Estherwood, Louisiana (CNN)A Louisiana police officer almost resigned from his job after sharing a racist Facebook meme. Then, he became his town's police chief.
Almost two years ago, Wayne Welsh, then assistant police chief of Estherwood, came across a meme on Facebook and shared it. The image depicted a white woman pushing the face of a white girl underwater in a bathtub.
"When your daughters (sic) first crush is a little negro boy," the meme reads.
Welsh was suspended from his job after sharing it, and he later apologized. When the spot for police chief was vacated last year, he was the interim for nine months. He ran unopposed for police chief last November.
The village is predominantly white, and less than 5% of the population is African-American, according to the 2010 census. Six black residents declined to be interviewed on the record, saying they feared retaliation.
Welsh declined to be interviewed. He sent a text message to CNN, saying he doesn't think the meme was racist and "it was just sharing something off Facebook."
He wrote, "What happen(ed) two years ago is behind me and my punishment was done to me and now I'm moving forward with my life and as the new chief of police."

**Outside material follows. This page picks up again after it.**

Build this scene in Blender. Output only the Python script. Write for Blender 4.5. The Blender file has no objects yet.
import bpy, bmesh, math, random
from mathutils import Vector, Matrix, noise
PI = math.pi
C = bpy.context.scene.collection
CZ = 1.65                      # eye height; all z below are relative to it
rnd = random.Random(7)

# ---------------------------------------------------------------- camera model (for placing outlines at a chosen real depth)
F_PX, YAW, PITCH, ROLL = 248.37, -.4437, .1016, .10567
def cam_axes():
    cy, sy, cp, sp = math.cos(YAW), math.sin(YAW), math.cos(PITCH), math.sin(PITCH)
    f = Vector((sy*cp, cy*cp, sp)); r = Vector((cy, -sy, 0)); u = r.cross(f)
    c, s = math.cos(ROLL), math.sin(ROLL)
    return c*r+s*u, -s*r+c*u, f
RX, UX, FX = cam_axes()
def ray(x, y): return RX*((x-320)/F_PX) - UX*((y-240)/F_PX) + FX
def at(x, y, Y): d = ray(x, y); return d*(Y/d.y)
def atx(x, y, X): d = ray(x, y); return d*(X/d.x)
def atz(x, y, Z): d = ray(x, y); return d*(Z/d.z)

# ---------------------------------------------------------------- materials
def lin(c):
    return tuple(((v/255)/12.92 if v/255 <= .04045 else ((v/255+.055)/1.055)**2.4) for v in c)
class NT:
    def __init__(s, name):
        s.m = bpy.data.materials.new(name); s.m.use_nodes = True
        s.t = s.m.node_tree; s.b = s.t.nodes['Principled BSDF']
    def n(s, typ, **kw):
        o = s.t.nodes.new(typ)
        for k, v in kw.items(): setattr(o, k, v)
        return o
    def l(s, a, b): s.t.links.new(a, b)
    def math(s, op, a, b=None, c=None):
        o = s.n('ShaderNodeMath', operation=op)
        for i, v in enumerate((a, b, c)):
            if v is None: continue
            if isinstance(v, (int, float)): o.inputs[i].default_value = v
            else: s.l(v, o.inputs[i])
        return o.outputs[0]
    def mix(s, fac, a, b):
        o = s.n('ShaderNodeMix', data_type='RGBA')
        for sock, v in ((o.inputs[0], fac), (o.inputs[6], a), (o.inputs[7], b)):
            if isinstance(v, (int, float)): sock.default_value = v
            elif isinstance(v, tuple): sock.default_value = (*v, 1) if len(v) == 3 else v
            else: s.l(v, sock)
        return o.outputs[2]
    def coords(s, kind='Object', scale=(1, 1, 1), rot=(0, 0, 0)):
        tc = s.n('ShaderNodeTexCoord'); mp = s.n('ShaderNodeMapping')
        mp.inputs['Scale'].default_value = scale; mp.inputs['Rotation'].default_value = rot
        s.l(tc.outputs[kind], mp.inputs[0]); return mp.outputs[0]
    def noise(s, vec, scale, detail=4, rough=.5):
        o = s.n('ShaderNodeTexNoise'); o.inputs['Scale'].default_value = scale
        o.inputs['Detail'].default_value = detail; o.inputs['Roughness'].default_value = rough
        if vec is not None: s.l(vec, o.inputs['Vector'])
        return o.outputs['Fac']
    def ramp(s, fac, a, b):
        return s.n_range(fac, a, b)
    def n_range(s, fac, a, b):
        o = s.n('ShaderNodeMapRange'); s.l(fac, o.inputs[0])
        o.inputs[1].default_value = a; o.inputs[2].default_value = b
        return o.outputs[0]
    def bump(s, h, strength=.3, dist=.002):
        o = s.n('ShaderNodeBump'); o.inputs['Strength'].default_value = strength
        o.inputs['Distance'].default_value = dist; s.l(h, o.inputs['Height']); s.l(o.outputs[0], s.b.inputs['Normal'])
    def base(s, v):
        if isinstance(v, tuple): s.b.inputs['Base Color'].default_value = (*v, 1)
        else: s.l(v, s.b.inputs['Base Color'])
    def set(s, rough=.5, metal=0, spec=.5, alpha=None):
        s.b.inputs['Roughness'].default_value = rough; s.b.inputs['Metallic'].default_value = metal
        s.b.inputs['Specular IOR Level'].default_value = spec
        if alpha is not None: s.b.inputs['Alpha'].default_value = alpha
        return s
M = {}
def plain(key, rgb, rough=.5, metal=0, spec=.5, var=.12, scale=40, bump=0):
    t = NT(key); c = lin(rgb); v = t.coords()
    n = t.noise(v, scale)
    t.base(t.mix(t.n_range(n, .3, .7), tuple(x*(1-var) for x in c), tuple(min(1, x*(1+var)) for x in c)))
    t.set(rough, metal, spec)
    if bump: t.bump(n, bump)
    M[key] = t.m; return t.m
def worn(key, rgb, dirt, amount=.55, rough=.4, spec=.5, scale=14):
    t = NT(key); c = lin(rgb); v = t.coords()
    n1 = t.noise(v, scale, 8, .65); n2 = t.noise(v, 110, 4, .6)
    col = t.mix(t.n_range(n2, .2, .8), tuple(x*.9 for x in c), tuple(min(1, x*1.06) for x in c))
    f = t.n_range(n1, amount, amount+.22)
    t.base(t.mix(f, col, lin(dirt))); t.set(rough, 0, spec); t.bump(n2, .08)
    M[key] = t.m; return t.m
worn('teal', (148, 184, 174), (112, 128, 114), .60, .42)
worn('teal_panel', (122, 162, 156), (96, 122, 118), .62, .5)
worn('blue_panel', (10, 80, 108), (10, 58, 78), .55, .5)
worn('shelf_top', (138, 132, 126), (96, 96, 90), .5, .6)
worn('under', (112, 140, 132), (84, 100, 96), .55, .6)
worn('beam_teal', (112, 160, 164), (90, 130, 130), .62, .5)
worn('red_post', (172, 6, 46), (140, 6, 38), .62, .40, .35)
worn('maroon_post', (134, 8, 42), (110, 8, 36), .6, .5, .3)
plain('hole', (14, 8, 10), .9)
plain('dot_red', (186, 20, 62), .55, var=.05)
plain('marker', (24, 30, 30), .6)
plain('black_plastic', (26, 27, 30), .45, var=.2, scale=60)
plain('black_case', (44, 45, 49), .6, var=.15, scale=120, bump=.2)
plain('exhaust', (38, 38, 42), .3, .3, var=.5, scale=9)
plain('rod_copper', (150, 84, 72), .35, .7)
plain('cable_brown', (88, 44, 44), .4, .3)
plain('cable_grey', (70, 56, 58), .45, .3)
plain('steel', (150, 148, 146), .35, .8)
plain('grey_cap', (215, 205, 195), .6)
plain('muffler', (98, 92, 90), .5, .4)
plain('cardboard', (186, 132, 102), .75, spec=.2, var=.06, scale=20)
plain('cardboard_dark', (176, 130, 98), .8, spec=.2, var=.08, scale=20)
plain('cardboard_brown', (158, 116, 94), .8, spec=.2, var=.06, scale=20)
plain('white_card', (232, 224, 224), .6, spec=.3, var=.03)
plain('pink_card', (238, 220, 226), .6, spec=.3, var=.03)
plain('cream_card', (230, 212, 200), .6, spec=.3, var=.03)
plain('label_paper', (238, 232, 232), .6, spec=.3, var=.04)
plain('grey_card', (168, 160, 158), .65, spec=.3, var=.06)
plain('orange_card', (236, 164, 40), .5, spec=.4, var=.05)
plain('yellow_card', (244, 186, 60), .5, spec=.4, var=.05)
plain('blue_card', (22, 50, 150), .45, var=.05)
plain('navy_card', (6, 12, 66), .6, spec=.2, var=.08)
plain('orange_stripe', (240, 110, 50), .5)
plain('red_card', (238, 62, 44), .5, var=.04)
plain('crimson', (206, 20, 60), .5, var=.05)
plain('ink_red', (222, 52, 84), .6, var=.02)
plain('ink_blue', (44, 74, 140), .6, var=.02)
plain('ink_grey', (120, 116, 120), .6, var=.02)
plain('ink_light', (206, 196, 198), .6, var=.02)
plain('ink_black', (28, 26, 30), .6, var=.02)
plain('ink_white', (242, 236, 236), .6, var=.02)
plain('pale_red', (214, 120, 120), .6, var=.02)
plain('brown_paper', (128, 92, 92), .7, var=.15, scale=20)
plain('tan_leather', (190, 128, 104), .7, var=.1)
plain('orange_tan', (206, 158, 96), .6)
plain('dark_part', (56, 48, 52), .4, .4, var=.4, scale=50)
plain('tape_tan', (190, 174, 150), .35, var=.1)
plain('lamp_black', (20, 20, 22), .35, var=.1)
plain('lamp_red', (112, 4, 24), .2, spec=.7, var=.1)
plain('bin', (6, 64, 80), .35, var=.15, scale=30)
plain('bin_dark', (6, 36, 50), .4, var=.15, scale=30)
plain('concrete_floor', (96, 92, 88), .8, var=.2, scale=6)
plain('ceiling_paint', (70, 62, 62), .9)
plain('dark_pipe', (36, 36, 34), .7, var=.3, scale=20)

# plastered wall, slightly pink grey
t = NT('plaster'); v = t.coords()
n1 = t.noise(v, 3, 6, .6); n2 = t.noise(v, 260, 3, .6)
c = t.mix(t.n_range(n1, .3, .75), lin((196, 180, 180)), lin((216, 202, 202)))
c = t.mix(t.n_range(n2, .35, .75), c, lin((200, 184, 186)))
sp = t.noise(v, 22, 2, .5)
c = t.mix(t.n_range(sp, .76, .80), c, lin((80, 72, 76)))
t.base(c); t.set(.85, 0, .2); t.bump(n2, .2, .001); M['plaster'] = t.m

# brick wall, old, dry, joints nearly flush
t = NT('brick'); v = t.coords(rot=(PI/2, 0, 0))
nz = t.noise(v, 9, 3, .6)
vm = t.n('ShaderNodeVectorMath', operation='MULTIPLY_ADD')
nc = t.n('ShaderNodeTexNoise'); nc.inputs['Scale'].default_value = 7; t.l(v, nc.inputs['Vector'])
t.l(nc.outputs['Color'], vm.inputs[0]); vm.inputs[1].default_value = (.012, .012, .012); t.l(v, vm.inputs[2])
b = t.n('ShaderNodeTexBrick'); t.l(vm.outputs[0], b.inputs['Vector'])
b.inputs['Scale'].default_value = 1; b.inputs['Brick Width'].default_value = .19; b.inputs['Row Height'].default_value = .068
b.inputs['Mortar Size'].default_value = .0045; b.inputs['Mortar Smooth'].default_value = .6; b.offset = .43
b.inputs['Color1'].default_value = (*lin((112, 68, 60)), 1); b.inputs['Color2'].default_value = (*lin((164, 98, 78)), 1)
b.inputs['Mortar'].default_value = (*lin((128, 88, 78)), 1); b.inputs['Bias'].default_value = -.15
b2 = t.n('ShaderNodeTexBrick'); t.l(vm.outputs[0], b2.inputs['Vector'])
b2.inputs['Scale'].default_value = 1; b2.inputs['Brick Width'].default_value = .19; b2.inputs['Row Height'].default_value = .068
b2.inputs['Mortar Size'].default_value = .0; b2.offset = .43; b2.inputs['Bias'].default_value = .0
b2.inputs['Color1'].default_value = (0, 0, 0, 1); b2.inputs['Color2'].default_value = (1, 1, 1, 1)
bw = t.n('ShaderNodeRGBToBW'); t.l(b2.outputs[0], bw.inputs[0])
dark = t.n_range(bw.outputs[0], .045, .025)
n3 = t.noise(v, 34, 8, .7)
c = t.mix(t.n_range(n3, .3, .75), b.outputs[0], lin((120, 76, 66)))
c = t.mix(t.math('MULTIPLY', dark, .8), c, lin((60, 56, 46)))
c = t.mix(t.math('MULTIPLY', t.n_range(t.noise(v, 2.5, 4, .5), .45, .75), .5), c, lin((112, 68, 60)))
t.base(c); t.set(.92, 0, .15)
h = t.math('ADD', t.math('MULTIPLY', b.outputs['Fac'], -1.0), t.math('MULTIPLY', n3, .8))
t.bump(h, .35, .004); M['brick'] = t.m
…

Some residents in Estherwood, a village of about 900 people about 30 miles west of Lafayette, don't have a problem with Welsh or the meme he shared.
"It doesn't matter because at the end of the day, he's still here to do his job and he does it to the fullest and he would give you the shirt off his back whether you are black, white, Mexican, Asian," Tyler Lantier, 20, said. Lantier said the police chief has been doing a good job so far.
Estherwood Mayor Donald Popp thinks it was all a big misunderstanding.
"As the new mayor I don't see any problems or foresee any future problems with him. I was hoping this would have been taken care of," Popp said.